- **WHAT TO WORK ON**: Give the data again exactly as written, skipping any pictures.

— START DATASET EXCERPT —

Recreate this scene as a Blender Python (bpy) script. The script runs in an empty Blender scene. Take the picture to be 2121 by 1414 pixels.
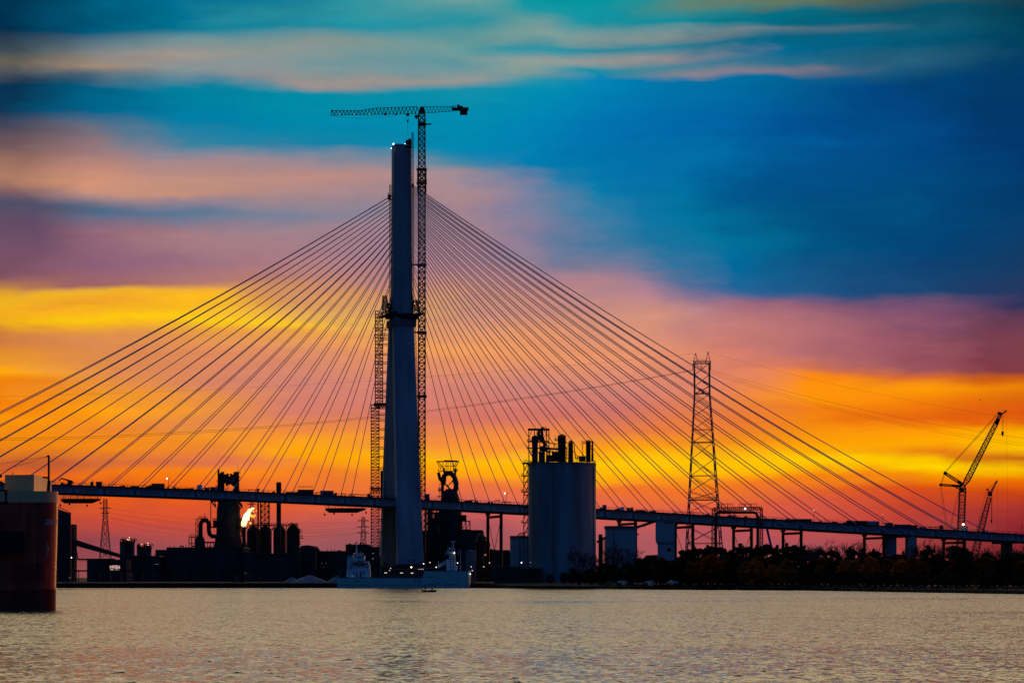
import bpy, math, random
from mathutils import Vector, Matrix
R = math.radians
random.seed(7)
sc = bpy.context.scene
COL = sc.collection
F = 5892.0          # focal length expressed in photo pixels (100 mm on a 36 mm sensor)
H = 5.2             # eye height above the river
def P(px, py, Y): return Vector(((px-1060.5)*Y/F, Y, H+(1195-py)*Y/F))
def X_(px, Y): return (px-1060.5)*Y/F
def Z_(py, Y): return H+(1195-py)*Y/F

# ------------------------------------------------------------------ mesh builder
class MB:
    def __init__(s): s.v=[]; s.f=[]
    def add(s, vs, fs):
        b=len(s.v); s.v+= [Vector(p) for p in vs]; s.f+= [tuple(b+i for i in f) for f in fs]; return s
    def loft(s, rings, caps=True):
        n=len(rings[0]); vs=[p for r in rings for p in r]; fs=[]
        for k in range(len(rings)-1):
            for i in range(n):
                j=(i+1)%n; fs.append((k*n+i,k*n+j,(k+1)*n+j,(k+1)*n+i))
        if caps: fs.append(tuple(range(n-1,-1,-1))); fs.append(tuple((len(rings)-1)*n+i for i in range(n)))
        return s.add(vs,fs)
    def box(s, c, d, ax=(1,0,0), ay=(0,1,0)):
        c=Vector(c); ax=Vector(ax); ay=Vector(ay); az=Vector((0,0,1)); h=[x/2 for x in d]
        lo=[c+ax*a*h[0]+ay*b*h[1]-az*h[2] for a,b in((-1,-1),(1,-1),(1,1),(-1,1))]
        return s.loft([lo,[p+az*d[2] for p in lo]])
    def boxp(s, x0,y0,x1,y1,Y,dep):
        a=P(x0,y1,Y); b=P(x1,y0,Y)
        return s.box(((a.x+b.x)/2,Y+dep/2,(a.z+b.z)/2),(abs(b.x-a.x),dep,abs(b.z-a.z)))
    def boxz(s, x0,x1,ytop,Y,dep,z0):
        a=X_(x0,Y); b=X_(x1,Y); t=Z_(ytop,Y)
        return s.box(((a+b)/2,Y+dep/2,(t+z0)/2),(b-a,dep,t-z0))
    def tube(s, pts, r, n=6, caps=True):
        pts=[Vector(p) for p in pts]; m=len(pts)
        rr=r if isinstance(r,(list,tuple)) else [r]*m; rings=[]; ref=None
        for i,p in enumerate(pts):
            d=(pts[min(i+1,m-1)]-pts[max(i-1,0)]).normalized()
            if ref is None:
                ref=Vector((0,0,1)) if abs(d.z)<.9 else Vector((0,1,0))
            a=d.cross(ref).normalized(); b=d.cross(a).normalized(); ref=-b if False else a.cross(d)
            rings.append([p+(a*math.cos(2*math.pi*k/n)+b*math.sin(2*math.pi*k/n))*rr[i] for k in range(n)])
        return s.loft(rings,caps)
    def bar(s,p,q,w,h=None):
        p=Vector(p); q=Vector(q); h=h or w; d=(q-p)
        if d.length<1e-6: return s
        d.normalize(); ref=Vector((0,0,1)) if abs(d.z)<.95 else Vector((0,1,0))
        a=d.cross(ref).normalized()*w/2; b=a.cross(d).normalized()*h/2
        return s.loft([[o-a-b,o+a-b,o+a+b,o-a+b] for o in (p,q)])
    def lathe(s, base, prof, n=24):
        base=Vector(base); rings=[]
        for r,z in prof: rings.append([base+Vector((r*math.cos(2*math.pi*k/n),r*math.sin(2*math.pi*k/n),z)) for k in range(n)])
        return s.loft(rings)
    def ball(s,c,r,n=8,sz=1):
        return s.lathe(c,[(max(.02,r*math.sin(math.pi*i/6)),-r*sz*math.cos(math.pi*i/6)) for i in range(7)],n)
    def lattice(s,p0,p1,w0,w1,n,rc,rb,a1=(1,0,0),d0=None,d1=None,cross=False,horiz=True,every=1):
        p0=Vector(p0);p1=Vector(p1); d=(p1-p0).normalized(); a1=Vector(a1)
        a1=(a1-d*a1.dot(d)).normalized(); a2=d.cross(a1)
        d0=d0 if d0 is not None else w0; d1=d1 if d1 is not None else w1
        def cor(k):
            t=k/n; c=p0.lerp(p1,t); w=(w0+(w1-w0)*t)/2; e=(d0+(d1-d0)*t)/2
            return [c+a1*w*a+a2*e*b for a,b in((-1,-1),(1,-1),(1,1),(-1,1))]
        A=cor(0);B=cor(n)
        for i in range(4): s.bar(A[i],B[i],rc)
        prev=A
        for k in range(1,n+1):
            cu=cor(k)
            for i in range(4):
                j=(i+1)%4
                if horiz and k%every==0: s.bar(cu[i],cu[j],rb)
                if cross: s.bar(prev[i],cu[j],rb); s.bar(prev[j],cu[i],rb)
                elif (k+i)%2: s.bar(prev[i],cu[j],rb)
                else: s.bar(prev[j],cu[i],rb)
            prev=cu
        return s
    def build(s,name,m,parent=None,smooth=False,loc=None):
        root=parent
        while root is not None and root.parent is not None: root=root.parent
        off=Vector(root.location) if root is not None else (Vector(loc) if loc is not None else None)
        if off is None:
            xs=[p.x for p in s.v]; ys=[p.y for p in s.v]; zs=[p.z for p in s.v]
            off=Vector(((min(xs)+max(xs))/2,(min(ys)+max(ys))/2,min(zs)))
        me=bpy.data.meshes.new(name); me.from_pydata([tuple(p-off) for p in s.v],[],s.f); me.update()
        if smooth:
            me.polygons.foreach_set('use_smooth',[True]*len(me.polygons))
            try: me.set_sharp_from_angle(angle=R(40))
            except Exception: pass
        o=bpy.data.objects.new(name,me); COL.objects.link(o)
        me.materials.append(m)
        if parent is not None: o.parent=parent
        else: o.location=off
        return o
LABELS={}
def tag(o,label=None,cat=None,group=None,kind=None):
    if label: o['label']=label
    if cat: o['category']=cat
    if group: o['group']=group
    if kind: o['kind']=kind
    return o
def thing(name,label,cat,loc,group=None):
    o=bpy.data.objects.new(name,None); COL.objects.link(o); o.location=loc; o.empty_display_size=.1
    return tag(o,label,cat,group)
def dup(root,loc,rotz=0,scale=1,label=None,group=None):
    r=root.copy(); COL.objects.link(r); r.location=loc; r.rotation_euler=(0,0,rotz)
    r.scale=(scale,)*3 if not isinstance(scale,(tuple,list)) else scale
    if label: r['label']=label
    if group: r['group']=group
    for ch in list(root.children):
        c=ch.copy(); COL.objects.link(c); c.parent=r
        for g in list(ch.children):
            e=g.copy(); COL.objects.link(e); e.parent=c
    return r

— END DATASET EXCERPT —

- **CORRECT ANSWER**:
Recreate this scene as a Blender Python (bpy) script. The script runs in an empty Blender scene. Take the picture to be 2121 by 1414 pixels.
import bpy, math, random
from mathutils import Vector, Matrix
R = math.radians
random.seed(7)
sc = bpy.context.scene
COL = sc.collection
F = 5892.0          # focal length expressed in photo pixels (100 mm on a 36 mm sensor)
H = 5.2             # eye height above the river
def P(px, py, Y): return Vector(((px-1060.5)*Y/F, Y, H+(1195-py)*Y/F))
def X_(px, Y): return (px-1060.5)*Y/F
def Z_(py, Y): return H+(1195-py)*Y/F

# ------------------------------------------------------------------ mesh builder
class MB:
    def __init__(s): s.v=[]; s.f=[]
    def add(s, vs, fs):
        b=len(s.v); s.v+= [Vector(p) for p in vs]; s.f+= [tuple(b+i for i in f) for f in fs]; return s
    def loft(s, rings, caps=True):
        n=len(rings[0]); vs=[p for r in rings for p in r]; fs=[]
        for k in range(len(rings)-1):
            for i in range(n):
                j=(i+1)%n; fs.append((k*n+i,k*n+j,(k+1)*n+j,(k+1)*n+i))
        if caps: fs.append(tuple(range(n-1,-1,-1))); fs.append(tuple((len(rings)-1)*n+i for i in range(n)))
        return s.add(vs,fs)
    def box(s, c, d, ax=(1,0,0), ay=(0,1,0)):
        c=Vector(c); ax=Vector(ax); ay=Vector(ay); az=Vector((0,0,1)); h=[x/2 for x in d]
        lo=[c+ax*a*h[0]+ay*b*h[1]-az*h[2] for a,b in((-1,-1),(1,-1),(1,1),(-1,1))]
        return s.loft([lo,[p+az*d[2] for p in lo]])
    def boxp(s, x0,y0,x1,y1,Y,dep):
        a=P(x0,y1,Y); b=P(x1,y0,Y)
        return s.box(((a.x+b.x)/2,Y+dep/2,(a.z+b.z)/2),(abs(b.x-a.x),dep,abs(b.z-a.z)))
    def boxz(s, x0,x1,ytop,Y,dep,z0):
        a=X_(x0,Y); b=X_(x1,Y); t=Z_(ytop,Y)
        return s.box(((a+b)/2,Y+dep/2,(t+z0)/2),(b-a,dep,t-z0))
    def tube(s, pts, r, n=6, caps=True):
        pts=[Vector(p) for p in pts]; m=len(pts)
        rr=r if isinstance(r,(list,tuple)) else [r]*m; rings=[]; ref=None
        for i,p in enumerate(pts):
            d=(pts[min(i+1,m-1)]-pts[max(i-1,0)]).normalized()
            if ref is None:
                ref=Vector((0,0,1)) if abs(d.z)<.9 else Vector((0,1,0))
            a=d.cross(ref).normalized(); b=d.cross(a).normalized(); ref=-b if False else a.cross(d)
            rings.append([p+(a*math.cos(2*math.pi*k/n)+b*math.sin(2*math.pi*k/n))*rr[i] for k in range(n)])
        return s.loft(rings,caps)
    def bar(s,p,q,w,h=None):
        p=Vector(p); q=Vector(q); h=h or w; d=(q-p)
        if d.length<1e-6: return s
        d.normalize(); ref=Vector((0,0,1)) if abs(d.z)<.95 else Vector((0,1,0))
        a=d.cross(ref).normalized()*w/2; b=a.cross(d).normalized()*h/2
        return s.loft([[o-a-b,o+a-b,o+a+b,o-a+b] for o in (p,q)])
    def lathe(s, base, prof, n=24):
        base=Vector(base); rings=[]
        for r,z in prof: rings.append([base+Vector((r*math.cos(2*math.pi*k/n),r*math.sin(2*math.pi*k/n),z)) for k in range(n)])
        return s.loft(rings)
    def ball(s,c,r,n=8,sz=1):
        return s.lathe(c,[(max(.02,r*math.sin(math.pi*i/6)),-r*sz*math.cos(math.pi*i/6)) for i in range(7)],n)
    def lattice(s,p0,p1,w0,w1,n,rc,rb,a1=(1,0,0),d0=None,d1=None,cross=False,horiz=True,every=1):
        p0=Vector(p0);p1=Vector(p1); d=(p1-p0).normalized(); a1=Vector(a1)
        a1=(a1-d*a1.dot(d)).normalized(); a2=d.cross(a1)
        d0=d0 if d0 is not None else w0; d1=d1 if d1 is not None else w1
        def cor(k):
            t=k/n; c=p0.lerp(p1,t); w=(w0+(w1-w0)*t)/2; e=(d0+(d1-d0)*t)/2
            return [c+a1*w*a+a2*e*b for a,b in((-1,-1),(1,-1),(1,1),(-1,1))]
        A=cor(0);B=cor(n)
        for i in range(4): s.bar(A[i],B[i],rc)
        prev=A
        for k in range(1,n+1):
            cu=cor(k)
            for i in range(4):
                j=(i+1)%4
                if horiz and k%every==0: s.bar(cu[i],cu[j],rb)
                if cross: s.bar(prev[i],cu[j],rb); s.bar(prev[j],cu[i],rb)
                elif (k+i)%2: s.bar(prev[i],cu[j],rb)
                else: s.bar(prev[j],cu[i],rb)
            prev=cu
        return s
    def build(s,name,m,parent=None,smooth=False,loc=None):
        root=parent
        while root is not None and root.parent is not None: root=root.parent
        off=Vector(root.location) if root is not None else (Vector(loc) if loc is not None else None)
        if off is None:
            xs=[p.x for p in s.v]; ys=[p.y for p in s.v]; zs=[p.z for p in s.v]
            off=Vector(((min(xs)+max(xs))/2,(min(ys)+max(ys))/2,min(zs)))
        me=bpy.data.meshes.new(name); me.from_pydata([tuple(p-off) for p in s.v],[],s.f); me.update()
        if smooth:
            me.polygons.foreach_set('use_smooth',[True]*len(me.polygons))
            try: me.set_sharp_from_angle(angle=R(40))
            except Exception: pass
        o=bpy.data.objects.new(name,me); COL.objects.link(o)
        me.materials.append(m)
        if parent is not None: o.parent=parent
        else: o.location=off
        return o
LABELS={}
def tag(o,label=None,cat=None,group=None,kind=None):
    if label: o['label']=label
    if cat: o['category']=cat
    if group: o['group']=group
    if kind: o['kind']=kind
    return o
def thing(name,label,cat,loc,group=None):
    o=bpy.data.objects.new(name,None); COL.objects.link(o); o.location=loc; o.empty_display_size=.1
    return tag(o,label,cat,group)
def dup(root,loc,rotz=0,scale=1,label=None,group=None):
    r=root.copy(); COL.objects.link(r); r.location=loc; r.rotation_euler=(0,0,rotz)
    r.scale=(scale,)*3 if not isinstance(scale,(tuple,list)) else scale
    if label: r['label']=label
    if group: r['group']=group
    for ch in list(root.children):
        c=ch.copy(); COL.objects.link(c); c.parent=r
        for g in list(ch.children):
            e=g.copy(); COL.objects.link(e); e.parent=c
    return r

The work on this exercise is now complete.